Source data.
= = = = =

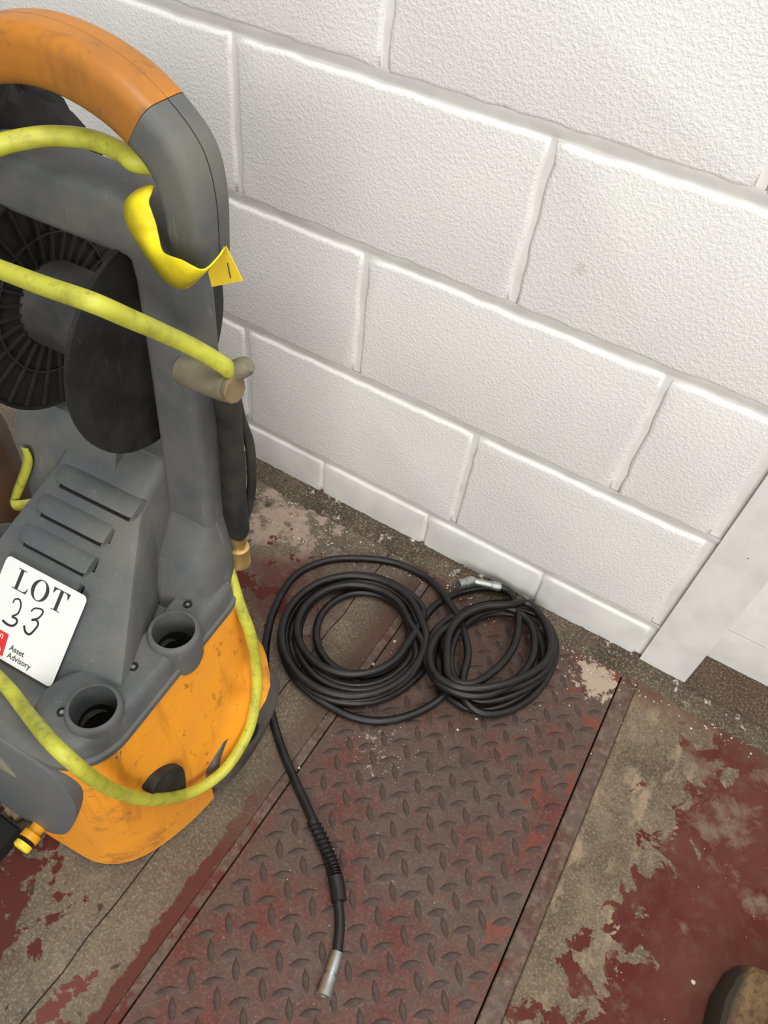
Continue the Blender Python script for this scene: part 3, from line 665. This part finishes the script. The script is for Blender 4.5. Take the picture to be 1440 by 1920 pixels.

= = = = =

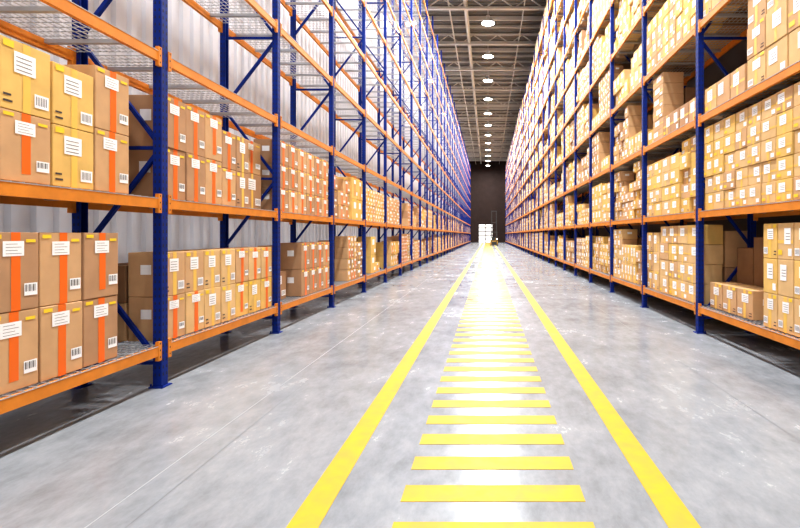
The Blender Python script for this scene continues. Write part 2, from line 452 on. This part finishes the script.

= = = = =

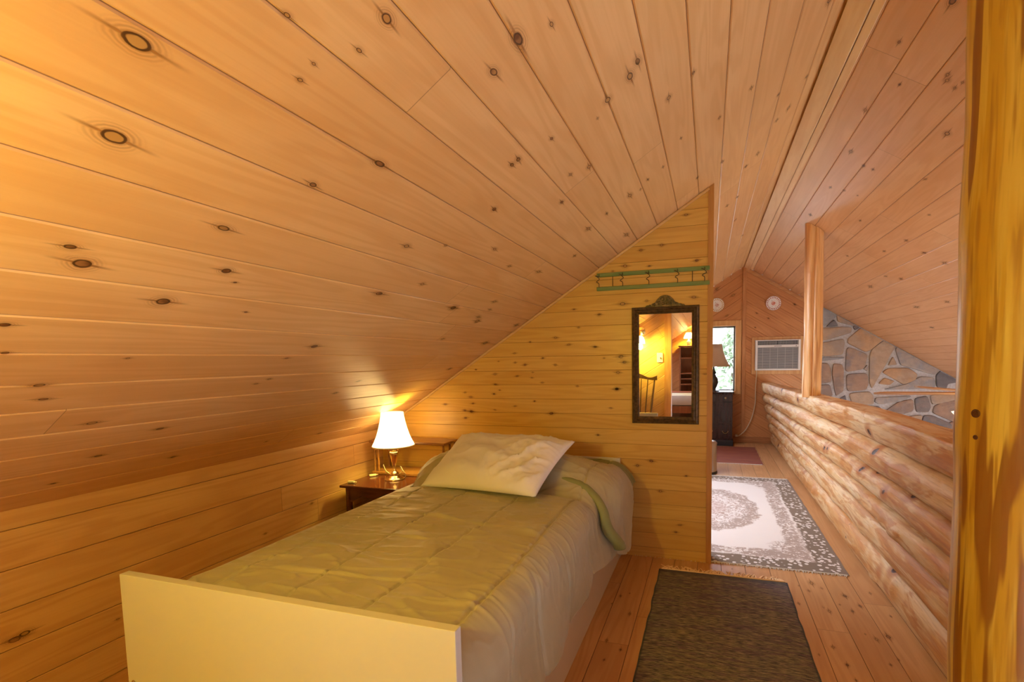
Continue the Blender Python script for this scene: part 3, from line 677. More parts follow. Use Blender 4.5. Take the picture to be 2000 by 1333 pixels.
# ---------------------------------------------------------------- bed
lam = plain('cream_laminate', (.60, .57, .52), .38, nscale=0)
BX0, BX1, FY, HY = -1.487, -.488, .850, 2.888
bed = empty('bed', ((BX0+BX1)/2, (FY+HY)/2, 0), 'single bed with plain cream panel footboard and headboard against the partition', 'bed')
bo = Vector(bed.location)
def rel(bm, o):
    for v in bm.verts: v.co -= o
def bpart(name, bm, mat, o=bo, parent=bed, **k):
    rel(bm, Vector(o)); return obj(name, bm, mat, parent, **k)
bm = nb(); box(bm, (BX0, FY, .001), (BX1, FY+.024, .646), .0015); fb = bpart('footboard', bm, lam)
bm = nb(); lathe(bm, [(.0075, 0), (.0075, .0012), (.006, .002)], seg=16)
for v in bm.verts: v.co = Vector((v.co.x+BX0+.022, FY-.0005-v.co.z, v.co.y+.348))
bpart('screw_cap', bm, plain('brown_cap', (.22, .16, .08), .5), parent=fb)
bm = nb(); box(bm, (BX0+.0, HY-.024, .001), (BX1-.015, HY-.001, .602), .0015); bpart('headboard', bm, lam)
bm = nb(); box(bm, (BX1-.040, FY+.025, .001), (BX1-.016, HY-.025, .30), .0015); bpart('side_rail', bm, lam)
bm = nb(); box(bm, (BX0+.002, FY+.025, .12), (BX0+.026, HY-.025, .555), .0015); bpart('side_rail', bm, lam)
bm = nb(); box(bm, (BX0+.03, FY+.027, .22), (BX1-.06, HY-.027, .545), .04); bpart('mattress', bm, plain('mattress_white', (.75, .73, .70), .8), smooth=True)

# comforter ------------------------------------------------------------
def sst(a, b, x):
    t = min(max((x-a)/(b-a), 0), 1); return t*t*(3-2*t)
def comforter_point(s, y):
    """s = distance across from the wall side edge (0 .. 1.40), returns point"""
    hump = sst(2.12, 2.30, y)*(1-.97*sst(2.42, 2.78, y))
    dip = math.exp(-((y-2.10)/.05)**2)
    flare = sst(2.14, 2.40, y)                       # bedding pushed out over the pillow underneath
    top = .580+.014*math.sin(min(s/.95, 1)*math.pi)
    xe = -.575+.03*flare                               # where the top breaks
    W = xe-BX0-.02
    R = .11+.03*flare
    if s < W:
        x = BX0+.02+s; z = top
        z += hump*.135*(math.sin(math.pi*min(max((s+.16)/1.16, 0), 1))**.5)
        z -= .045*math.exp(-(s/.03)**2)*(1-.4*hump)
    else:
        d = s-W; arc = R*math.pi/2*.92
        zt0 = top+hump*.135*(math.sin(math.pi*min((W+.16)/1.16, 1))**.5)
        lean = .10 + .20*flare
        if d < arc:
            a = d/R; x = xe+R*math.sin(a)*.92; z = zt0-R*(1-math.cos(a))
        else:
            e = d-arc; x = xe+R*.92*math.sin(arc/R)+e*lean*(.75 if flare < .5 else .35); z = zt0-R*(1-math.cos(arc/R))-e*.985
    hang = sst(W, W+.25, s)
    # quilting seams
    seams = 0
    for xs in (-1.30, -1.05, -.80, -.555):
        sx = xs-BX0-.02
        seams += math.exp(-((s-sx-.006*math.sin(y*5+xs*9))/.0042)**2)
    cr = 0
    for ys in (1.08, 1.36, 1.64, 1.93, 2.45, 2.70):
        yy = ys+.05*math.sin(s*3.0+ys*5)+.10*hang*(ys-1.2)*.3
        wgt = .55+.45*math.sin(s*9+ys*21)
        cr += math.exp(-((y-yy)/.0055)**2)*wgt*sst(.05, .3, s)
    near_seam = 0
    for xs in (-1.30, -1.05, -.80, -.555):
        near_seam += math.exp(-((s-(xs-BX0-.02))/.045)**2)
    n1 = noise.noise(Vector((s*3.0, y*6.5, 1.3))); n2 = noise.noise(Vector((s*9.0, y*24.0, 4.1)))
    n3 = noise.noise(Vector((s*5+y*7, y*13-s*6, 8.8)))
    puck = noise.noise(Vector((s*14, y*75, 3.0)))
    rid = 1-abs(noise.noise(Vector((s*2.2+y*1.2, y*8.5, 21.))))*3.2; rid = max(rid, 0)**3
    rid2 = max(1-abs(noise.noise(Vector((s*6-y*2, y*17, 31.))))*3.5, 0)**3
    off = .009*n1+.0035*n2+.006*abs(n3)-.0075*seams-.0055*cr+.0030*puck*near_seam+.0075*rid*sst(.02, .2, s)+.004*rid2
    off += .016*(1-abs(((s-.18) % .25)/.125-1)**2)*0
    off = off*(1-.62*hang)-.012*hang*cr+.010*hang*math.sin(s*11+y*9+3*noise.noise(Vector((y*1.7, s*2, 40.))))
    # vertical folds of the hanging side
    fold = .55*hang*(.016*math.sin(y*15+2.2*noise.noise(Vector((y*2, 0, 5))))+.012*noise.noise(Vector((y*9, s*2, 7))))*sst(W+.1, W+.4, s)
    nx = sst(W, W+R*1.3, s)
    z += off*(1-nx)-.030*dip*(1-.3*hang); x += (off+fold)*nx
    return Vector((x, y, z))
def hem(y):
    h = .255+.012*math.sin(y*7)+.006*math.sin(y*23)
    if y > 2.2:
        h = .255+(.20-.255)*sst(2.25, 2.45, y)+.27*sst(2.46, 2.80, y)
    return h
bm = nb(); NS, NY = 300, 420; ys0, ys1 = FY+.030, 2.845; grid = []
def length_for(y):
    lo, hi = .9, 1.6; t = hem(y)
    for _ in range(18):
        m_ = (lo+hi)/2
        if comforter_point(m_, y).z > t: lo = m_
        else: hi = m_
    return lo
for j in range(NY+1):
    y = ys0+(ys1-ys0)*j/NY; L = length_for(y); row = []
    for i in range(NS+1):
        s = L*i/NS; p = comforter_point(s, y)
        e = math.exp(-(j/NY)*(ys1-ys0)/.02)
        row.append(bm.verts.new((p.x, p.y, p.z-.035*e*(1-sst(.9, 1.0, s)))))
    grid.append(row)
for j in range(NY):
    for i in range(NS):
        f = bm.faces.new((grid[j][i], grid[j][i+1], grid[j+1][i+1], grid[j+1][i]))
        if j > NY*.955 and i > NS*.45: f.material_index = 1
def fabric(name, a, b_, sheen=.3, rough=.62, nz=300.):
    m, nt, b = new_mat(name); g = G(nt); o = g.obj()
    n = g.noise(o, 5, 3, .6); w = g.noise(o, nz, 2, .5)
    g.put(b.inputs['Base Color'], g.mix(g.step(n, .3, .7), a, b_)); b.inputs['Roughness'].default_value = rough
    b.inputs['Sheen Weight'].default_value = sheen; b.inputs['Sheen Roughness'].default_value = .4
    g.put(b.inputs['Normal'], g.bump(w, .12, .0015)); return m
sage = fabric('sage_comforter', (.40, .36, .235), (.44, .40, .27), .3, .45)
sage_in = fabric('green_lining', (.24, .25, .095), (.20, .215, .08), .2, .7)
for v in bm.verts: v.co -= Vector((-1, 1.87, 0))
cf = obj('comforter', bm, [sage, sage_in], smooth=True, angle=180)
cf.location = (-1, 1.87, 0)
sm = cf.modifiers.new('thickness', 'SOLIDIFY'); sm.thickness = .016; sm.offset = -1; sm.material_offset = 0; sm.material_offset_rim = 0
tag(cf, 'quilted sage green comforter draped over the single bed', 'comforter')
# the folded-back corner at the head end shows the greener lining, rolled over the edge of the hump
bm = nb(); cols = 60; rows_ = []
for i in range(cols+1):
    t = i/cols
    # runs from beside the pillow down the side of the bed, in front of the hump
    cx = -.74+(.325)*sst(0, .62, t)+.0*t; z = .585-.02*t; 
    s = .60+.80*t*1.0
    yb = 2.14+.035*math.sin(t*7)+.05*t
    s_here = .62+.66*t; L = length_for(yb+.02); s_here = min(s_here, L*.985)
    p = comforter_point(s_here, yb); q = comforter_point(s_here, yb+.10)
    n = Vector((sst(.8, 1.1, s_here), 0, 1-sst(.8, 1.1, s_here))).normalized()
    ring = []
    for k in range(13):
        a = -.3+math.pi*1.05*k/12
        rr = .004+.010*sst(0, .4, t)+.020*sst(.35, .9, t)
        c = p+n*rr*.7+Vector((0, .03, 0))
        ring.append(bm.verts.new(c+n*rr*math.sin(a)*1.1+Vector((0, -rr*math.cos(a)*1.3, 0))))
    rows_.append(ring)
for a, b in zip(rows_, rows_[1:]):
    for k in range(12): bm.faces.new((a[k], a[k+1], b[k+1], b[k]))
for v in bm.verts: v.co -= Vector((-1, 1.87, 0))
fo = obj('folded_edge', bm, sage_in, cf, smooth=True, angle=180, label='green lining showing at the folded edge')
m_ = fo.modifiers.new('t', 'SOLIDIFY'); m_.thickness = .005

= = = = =

Request. Every line of the records that includes the word "Take" should be gathered.

Answer to this problem.
Continue the Blender Python script for this scene: part 3, from line 665. This part finishes the script. The script is for Blender 4.5. Take the picture to be 1440 by 1920 pixels.
Continue the Blender Python script for this scene: part 3, from line 677. More parts follow. Use Blender 4.5. Take the picture to be 2000 by 1333 pixels.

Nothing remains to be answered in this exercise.